DevOps adoption which started nearly 8 years ago has become quite a widespread movement now. With the speed to the market becoming a deciding factor that accelerates an organization’s productivity, it has become more of an approach today for every business to innovate, experiment, address feedback and improve products. It helps to be nimble with market demands and to combat the competitive pressure.
Many organizations of every size are trying to adopt DevOps practices to reduce time to market, deliver better quality software, reduce operational costs and, ultimately, improve productivity and stay competitive. Reduce in Speed to market has encouraged many industry leaders to adopt DevOps within agile. These companies understand that a DevOps transformation is necessary for growth.
Many fledgling startups and full-scale enterprises alike are afraid of transition to DevOps because adopting DevOps can be an arduous task. You need to be successful in things that may look obvious but are difficult to achieve, such as improving team collaboration and automating everything in the software life cycle.
Successfully implementing DevOps practices is not easy and unfortunately, there are no set of guidelines on how to go about adopting DevOps because DevOps is more art than science. However, we can learn from those who have set examples and analyzed what works for the team. In this sense, DevOps is like kaizen — the Japanese word for “improvement" — for your organization.
Let’s look at how a few industry leaders practice DevOps. The aim is to understand how problems can be solved rather than giving generalized solutions.
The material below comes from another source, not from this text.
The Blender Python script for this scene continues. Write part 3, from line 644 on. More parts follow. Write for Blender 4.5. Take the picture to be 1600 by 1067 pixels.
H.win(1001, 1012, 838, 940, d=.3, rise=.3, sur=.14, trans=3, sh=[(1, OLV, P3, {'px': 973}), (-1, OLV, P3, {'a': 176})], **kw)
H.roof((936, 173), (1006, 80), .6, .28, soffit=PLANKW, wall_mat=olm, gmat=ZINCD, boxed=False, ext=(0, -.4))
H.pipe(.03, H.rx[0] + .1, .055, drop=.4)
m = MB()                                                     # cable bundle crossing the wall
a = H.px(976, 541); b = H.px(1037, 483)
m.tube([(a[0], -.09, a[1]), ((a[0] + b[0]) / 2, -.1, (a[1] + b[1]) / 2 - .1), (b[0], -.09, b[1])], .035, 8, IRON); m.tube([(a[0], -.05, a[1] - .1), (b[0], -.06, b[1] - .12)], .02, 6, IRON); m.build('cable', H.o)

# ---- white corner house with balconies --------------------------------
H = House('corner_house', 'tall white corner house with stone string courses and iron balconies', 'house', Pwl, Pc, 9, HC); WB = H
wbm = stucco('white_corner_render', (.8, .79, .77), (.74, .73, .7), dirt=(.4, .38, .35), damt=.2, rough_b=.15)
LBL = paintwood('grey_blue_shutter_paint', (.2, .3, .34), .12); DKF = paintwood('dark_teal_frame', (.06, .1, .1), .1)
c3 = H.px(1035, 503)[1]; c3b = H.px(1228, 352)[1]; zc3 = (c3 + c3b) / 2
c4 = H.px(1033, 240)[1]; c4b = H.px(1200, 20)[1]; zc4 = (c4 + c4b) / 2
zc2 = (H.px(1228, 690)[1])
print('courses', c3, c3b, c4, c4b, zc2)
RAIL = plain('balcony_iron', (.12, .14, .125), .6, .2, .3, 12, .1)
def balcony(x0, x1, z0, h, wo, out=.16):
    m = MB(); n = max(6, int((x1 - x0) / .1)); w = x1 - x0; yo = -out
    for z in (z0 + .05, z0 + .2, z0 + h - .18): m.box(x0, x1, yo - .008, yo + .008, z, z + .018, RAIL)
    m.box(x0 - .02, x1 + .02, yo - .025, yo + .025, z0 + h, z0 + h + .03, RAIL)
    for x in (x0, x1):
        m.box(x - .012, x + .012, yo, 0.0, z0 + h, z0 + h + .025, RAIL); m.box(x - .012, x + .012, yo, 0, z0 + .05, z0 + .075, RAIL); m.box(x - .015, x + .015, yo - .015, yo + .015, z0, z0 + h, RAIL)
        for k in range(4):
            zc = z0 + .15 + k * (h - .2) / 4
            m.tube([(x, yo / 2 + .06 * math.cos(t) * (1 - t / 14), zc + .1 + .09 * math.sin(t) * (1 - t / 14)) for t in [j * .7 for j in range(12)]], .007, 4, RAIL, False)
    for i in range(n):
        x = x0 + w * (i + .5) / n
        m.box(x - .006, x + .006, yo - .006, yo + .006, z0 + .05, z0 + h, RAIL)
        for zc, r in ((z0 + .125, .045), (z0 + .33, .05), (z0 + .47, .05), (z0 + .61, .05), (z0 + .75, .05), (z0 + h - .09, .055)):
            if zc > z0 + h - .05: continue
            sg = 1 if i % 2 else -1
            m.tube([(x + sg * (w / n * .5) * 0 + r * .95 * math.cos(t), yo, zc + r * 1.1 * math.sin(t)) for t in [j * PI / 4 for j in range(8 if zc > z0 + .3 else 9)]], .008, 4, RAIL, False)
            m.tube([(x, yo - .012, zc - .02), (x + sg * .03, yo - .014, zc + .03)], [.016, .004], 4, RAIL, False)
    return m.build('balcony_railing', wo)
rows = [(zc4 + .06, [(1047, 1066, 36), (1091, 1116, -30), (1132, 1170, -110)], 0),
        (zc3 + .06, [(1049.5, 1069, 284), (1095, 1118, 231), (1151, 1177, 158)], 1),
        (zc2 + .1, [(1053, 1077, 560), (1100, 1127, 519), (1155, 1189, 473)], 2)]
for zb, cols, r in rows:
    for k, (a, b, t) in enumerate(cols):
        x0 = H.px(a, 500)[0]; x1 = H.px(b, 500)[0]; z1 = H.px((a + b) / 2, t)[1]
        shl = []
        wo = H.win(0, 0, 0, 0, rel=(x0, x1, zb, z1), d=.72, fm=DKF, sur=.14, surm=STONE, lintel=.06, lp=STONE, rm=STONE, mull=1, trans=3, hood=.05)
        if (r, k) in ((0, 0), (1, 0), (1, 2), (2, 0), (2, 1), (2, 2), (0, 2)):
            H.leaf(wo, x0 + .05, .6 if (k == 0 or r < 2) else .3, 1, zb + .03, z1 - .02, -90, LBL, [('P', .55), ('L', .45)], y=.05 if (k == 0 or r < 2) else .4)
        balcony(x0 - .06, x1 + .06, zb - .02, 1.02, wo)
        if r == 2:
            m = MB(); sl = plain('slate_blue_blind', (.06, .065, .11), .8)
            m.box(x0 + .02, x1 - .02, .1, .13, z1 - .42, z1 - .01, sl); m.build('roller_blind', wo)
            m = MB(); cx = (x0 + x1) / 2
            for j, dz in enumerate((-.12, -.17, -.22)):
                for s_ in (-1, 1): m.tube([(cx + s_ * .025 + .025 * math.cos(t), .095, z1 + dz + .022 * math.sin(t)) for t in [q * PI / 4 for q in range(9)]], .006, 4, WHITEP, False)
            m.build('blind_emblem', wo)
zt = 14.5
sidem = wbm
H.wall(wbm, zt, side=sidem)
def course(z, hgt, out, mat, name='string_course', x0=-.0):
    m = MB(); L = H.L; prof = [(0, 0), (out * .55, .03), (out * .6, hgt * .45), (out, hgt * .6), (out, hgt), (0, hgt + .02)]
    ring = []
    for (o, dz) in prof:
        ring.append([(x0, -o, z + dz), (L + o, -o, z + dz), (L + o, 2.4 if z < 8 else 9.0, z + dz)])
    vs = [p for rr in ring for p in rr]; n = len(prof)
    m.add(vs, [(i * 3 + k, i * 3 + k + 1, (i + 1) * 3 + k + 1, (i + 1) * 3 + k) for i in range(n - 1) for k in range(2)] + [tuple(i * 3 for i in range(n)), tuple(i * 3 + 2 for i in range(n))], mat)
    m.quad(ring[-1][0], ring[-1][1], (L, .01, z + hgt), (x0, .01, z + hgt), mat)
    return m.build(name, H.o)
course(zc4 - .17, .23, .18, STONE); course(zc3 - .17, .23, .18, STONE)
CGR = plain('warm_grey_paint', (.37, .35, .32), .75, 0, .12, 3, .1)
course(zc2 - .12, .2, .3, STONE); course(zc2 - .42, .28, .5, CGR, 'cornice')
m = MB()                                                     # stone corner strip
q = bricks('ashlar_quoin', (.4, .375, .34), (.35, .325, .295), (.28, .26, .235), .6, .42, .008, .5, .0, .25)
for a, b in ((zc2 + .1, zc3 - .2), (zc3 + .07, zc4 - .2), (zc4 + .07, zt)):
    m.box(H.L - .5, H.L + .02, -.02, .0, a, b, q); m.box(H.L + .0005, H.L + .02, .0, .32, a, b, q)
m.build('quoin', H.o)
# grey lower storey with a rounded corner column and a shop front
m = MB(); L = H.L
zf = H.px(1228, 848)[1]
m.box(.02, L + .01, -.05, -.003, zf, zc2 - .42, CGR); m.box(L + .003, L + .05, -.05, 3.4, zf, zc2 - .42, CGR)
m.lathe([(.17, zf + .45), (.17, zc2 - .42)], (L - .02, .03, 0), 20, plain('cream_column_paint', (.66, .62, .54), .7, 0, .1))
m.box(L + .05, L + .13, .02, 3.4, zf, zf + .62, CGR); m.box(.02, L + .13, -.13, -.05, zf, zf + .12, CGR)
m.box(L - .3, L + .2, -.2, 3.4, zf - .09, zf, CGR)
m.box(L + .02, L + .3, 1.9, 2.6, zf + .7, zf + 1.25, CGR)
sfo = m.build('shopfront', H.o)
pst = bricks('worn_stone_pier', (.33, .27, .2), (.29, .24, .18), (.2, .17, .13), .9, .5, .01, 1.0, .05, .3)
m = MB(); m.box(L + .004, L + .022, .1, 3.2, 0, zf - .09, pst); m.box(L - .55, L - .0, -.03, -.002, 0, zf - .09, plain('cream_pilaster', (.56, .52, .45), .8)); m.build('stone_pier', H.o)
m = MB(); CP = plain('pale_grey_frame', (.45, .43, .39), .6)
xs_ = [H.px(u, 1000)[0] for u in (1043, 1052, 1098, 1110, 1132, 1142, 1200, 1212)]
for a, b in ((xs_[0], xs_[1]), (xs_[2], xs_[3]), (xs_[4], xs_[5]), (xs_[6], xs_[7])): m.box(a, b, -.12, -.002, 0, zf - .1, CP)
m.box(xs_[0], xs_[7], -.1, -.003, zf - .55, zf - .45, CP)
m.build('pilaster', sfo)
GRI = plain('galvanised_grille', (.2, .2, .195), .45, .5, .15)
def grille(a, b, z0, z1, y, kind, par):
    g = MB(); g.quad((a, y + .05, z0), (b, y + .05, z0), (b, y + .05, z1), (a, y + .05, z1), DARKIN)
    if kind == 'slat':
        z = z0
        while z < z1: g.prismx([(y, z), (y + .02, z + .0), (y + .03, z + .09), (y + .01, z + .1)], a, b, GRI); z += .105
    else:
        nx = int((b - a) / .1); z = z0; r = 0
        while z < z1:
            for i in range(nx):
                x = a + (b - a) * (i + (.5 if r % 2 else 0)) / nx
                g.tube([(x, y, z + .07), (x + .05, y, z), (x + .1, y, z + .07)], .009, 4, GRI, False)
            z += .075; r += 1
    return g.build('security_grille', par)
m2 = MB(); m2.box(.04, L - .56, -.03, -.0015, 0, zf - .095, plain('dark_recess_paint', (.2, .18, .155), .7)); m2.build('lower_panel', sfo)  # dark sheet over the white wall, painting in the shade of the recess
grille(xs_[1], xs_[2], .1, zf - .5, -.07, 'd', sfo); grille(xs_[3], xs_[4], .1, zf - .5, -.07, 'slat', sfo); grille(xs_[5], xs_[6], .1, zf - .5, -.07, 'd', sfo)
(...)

How Netflix Balances Freedom And Responsibility
DevOps is a people-first strategy. Netflix allows developers to have freedom with responsibility to deliver fast. Here are a few insights into its culture:
- Remove the bureaucratic machinery and rely on trust.
- The managers are there to outline the business context not micromanage the developers.
- There are no push schedules or windows for developers.
- Developers have the freedom to solve problems in a manner they see best and take full ownership.
- Building an effective team is hard, but it allows the culture to flourish. That is why Netflix tests for the cultural fit before anything.
How Google Cuts Build Time
A high build time affects productivity, and large build size affects deployment. Managers at Google observed that long build time diverted the attention of developers to leisure activities. Due to this fact, developers often lost focus on solving the problems. These are some of the things Google did to ensure fast build times:
- They developed tools that allow developers to see which thread is slowing down the build at any given moment.
- Implement automation that helps developers visualize all the dependencies and what could break.
- Create high-quality reusable libraries.
- Ensured that the code meets a readability standard.
- Use robot code reviews whenever possible.
How Uber Designs For Change In Scale
The higher the growth, the more impact it has on users. Uber uses thousands of microservices and more than 100,000 containers to move people, food, and freight around the world. Here’s what their scaling strategy looks like:
- Estimate how long it takes to reach a certain level in product users or usage.
- Say, the estimation is 1 million users by next year. Enable scaling only for the estimated growth for that period.
- Continuously estimate scale required in the future.
- Every developer is clear on what a minimum performance metric has to be.
The Whole Is Greater Than The Sum Of Its Parts
People, tools, and strategy are the tripartite focus of DevOps. People are productive in the right cultural environment, with tools that enable automation for speed and a policy that can pilot their implementations. The synergy between these three elements can help in building a world-class DevOps. However, the success of DevOps depends on how you define it in your organization, for which this article is just an introduction.